■ **What this task involves**
In the listing below, find the line with "scene.view_settings.view_transform = 'Standard'", then repeat exactly every line from the top through that one.

*** Source excerpt ***

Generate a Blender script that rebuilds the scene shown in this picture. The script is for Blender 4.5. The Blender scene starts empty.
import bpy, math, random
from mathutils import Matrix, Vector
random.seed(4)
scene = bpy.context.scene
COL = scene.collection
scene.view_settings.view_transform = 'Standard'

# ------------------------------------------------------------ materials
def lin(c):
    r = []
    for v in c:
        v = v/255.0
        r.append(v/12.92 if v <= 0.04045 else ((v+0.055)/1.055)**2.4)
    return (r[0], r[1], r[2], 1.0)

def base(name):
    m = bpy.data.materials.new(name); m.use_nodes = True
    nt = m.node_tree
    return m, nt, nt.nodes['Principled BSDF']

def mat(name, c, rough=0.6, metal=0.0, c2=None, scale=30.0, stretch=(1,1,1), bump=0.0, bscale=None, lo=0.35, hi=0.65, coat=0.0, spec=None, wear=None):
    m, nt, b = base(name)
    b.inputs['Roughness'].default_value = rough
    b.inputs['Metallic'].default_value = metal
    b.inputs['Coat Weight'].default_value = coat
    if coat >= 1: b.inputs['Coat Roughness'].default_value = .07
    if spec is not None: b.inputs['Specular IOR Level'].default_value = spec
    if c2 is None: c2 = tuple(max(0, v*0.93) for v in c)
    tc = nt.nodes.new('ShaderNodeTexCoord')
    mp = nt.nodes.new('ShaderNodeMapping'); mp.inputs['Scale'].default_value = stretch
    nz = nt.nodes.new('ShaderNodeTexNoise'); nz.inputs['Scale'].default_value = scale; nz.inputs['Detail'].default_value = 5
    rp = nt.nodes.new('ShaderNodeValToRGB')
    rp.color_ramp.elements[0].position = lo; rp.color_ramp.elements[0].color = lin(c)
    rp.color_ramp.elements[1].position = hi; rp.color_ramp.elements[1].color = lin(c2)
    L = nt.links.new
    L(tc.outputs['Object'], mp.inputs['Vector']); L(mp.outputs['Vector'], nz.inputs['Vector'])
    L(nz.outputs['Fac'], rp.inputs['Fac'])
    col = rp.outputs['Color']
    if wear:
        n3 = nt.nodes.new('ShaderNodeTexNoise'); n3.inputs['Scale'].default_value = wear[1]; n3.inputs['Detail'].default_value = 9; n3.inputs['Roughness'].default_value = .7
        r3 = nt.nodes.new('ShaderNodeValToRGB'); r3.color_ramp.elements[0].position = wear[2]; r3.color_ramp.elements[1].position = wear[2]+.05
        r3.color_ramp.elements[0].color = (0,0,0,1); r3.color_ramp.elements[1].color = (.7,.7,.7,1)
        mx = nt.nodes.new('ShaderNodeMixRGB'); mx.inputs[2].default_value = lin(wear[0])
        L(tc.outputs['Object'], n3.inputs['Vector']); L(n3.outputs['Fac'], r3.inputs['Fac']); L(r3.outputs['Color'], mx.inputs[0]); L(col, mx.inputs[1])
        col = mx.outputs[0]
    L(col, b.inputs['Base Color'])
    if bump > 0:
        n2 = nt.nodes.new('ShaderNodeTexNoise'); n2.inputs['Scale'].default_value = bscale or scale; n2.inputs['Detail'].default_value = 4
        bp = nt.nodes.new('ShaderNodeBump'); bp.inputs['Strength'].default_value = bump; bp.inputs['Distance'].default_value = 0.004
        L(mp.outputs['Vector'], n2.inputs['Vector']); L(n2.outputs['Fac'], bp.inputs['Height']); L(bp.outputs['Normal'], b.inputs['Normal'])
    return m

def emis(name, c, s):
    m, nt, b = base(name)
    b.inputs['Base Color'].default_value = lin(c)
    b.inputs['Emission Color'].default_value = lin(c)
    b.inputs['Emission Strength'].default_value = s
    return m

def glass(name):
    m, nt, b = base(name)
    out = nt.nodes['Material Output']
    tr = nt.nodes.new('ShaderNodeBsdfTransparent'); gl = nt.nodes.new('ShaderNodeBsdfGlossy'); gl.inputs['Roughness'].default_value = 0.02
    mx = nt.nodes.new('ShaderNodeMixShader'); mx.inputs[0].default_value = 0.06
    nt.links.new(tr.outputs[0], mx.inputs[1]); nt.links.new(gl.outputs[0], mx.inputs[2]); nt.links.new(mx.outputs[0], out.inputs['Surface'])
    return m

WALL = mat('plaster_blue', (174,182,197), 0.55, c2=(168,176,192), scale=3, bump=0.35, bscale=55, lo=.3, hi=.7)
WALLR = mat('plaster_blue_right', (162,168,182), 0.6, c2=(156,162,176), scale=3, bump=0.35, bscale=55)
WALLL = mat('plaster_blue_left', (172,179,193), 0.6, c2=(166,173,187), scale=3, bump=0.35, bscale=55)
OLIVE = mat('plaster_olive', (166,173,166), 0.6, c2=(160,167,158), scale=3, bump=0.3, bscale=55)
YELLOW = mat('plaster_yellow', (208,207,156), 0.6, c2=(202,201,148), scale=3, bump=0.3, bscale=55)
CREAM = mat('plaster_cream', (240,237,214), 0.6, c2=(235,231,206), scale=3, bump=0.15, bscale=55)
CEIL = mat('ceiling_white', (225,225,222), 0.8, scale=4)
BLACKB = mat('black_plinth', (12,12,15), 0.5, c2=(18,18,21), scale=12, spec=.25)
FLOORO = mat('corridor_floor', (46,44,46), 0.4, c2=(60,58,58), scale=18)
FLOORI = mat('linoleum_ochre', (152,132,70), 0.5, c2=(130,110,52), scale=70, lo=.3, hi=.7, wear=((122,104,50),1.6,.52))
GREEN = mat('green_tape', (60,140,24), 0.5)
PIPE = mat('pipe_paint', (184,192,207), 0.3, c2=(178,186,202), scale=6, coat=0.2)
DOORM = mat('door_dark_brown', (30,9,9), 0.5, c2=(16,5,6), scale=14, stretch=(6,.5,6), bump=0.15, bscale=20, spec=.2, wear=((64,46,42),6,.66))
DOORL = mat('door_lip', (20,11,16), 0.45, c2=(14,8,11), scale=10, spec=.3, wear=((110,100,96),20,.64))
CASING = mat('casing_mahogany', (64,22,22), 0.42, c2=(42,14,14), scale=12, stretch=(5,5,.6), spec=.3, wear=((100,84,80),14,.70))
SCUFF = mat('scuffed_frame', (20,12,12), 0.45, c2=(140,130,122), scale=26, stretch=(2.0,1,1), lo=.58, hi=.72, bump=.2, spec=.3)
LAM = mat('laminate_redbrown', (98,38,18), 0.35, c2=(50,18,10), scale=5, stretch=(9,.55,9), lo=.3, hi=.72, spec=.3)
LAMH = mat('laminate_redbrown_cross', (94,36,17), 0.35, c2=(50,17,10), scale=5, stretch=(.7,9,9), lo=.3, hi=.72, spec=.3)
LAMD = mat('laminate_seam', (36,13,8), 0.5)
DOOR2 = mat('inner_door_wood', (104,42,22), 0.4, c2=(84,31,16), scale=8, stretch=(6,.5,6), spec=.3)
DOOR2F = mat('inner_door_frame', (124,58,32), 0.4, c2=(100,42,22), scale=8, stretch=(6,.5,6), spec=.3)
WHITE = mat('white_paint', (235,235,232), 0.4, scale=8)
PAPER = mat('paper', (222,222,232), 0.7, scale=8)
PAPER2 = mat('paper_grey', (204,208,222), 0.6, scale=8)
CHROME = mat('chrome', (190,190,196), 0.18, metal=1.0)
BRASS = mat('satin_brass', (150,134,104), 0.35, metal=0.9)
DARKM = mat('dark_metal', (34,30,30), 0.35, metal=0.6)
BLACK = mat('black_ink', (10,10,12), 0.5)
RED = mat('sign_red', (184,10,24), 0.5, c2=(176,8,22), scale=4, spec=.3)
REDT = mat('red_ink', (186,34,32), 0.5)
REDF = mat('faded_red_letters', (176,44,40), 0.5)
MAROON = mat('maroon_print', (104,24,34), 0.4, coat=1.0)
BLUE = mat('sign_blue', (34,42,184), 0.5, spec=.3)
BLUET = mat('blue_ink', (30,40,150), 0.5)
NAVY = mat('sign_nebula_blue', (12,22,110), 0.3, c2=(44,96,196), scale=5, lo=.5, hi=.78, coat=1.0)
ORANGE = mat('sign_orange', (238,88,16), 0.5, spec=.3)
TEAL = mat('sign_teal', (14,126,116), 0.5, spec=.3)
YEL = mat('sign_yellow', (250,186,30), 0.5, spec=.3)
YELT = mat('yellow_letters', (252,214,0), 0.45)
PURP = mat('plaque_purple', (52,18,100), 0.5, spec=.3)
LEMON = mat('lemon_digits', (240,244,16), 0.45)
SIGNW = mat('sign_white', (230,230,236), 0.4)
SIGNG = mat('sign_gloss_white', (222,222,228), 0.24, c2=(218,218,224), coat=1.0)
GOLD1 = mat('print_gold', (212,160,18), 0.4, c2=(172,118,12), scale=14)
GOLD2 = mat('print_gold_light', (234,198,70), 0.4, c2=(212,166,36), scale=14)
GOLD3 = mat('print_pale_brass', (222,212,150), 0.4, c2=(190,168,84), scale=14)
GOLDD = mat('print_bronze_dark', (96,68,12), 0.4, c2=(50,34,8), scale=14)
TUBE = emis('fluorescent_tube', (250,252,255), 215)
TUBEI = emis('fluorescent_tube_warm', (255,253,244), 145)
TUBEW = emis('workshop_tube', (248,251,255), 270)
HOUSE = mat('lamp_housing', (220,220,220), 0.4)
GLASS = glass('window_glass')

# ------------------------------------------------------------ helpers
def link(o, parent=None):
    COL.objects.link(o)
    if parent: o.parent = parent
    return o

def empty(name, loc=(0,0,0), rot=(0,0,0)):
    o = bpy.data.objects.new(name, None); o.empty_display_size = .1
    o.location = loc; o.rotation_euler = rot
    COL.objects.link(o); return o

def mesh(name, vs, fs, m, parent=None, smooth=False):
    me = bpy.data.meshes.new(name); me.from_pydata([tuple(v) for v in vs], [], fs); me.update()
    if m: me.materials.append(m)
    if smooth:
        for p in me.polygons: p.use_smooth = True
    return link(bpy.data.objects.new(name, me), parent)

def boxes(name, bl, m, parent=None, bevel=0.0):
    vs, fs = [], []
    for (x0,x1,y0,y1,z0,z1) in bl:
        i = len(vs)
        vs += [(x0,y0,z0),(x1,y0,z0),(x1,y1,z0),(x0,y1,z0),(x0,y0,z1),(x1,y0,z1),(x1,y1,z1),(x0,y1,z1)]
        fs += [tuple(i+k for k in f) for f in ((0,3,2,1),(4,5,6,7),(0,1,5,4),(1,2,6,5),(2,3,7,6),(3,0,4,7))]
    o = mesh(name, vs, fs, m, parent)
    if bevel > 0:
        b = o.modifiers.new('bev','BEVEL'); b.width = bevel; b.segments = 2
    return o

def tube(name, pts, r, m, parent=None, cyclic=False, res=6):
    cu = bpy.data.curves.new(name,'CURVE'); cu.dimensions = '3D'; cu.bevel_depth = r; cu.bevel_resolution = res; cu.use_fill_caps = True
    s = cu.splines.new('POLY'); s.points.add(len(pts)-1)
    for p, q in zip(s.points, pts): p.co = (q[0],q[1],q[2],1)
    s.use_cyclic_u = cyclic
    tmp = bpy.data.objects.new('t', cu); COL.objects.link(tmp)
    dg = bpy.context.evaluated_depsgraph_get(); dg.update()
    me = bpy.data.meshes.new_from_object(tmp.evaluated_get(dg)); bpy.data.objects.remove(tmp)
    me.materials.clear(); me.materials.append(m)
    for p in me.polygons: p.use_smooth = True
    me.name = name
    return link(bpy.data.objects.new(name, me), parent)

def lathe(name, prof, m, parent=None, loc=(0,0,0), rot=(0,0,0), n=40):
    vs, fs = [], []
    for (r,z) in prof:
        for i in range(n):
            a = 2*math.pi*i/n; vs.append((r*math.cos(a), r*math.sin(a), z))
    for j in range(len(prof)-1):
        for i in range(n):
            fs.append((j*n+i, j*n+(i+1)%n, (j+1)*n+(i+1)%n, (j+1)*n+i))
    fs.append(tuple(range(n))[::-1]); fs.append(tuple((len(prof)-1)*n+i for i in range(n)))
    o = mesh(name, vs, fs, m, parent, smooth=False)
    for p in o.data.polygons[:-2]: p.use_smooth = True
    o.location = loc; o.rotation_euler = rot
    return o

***

■ **Task output**
Generate a Blender script that rebuilds the scene shown in this picture. The script is for Blender 4.5. The Blender scene starts empty.
import bpy, math, random
from mathutils import Matrix, Vector
random.seed(4)
scene = bpy.context.scene
COL = scene.collection
scene.view_settings.view_transform = 'Standard'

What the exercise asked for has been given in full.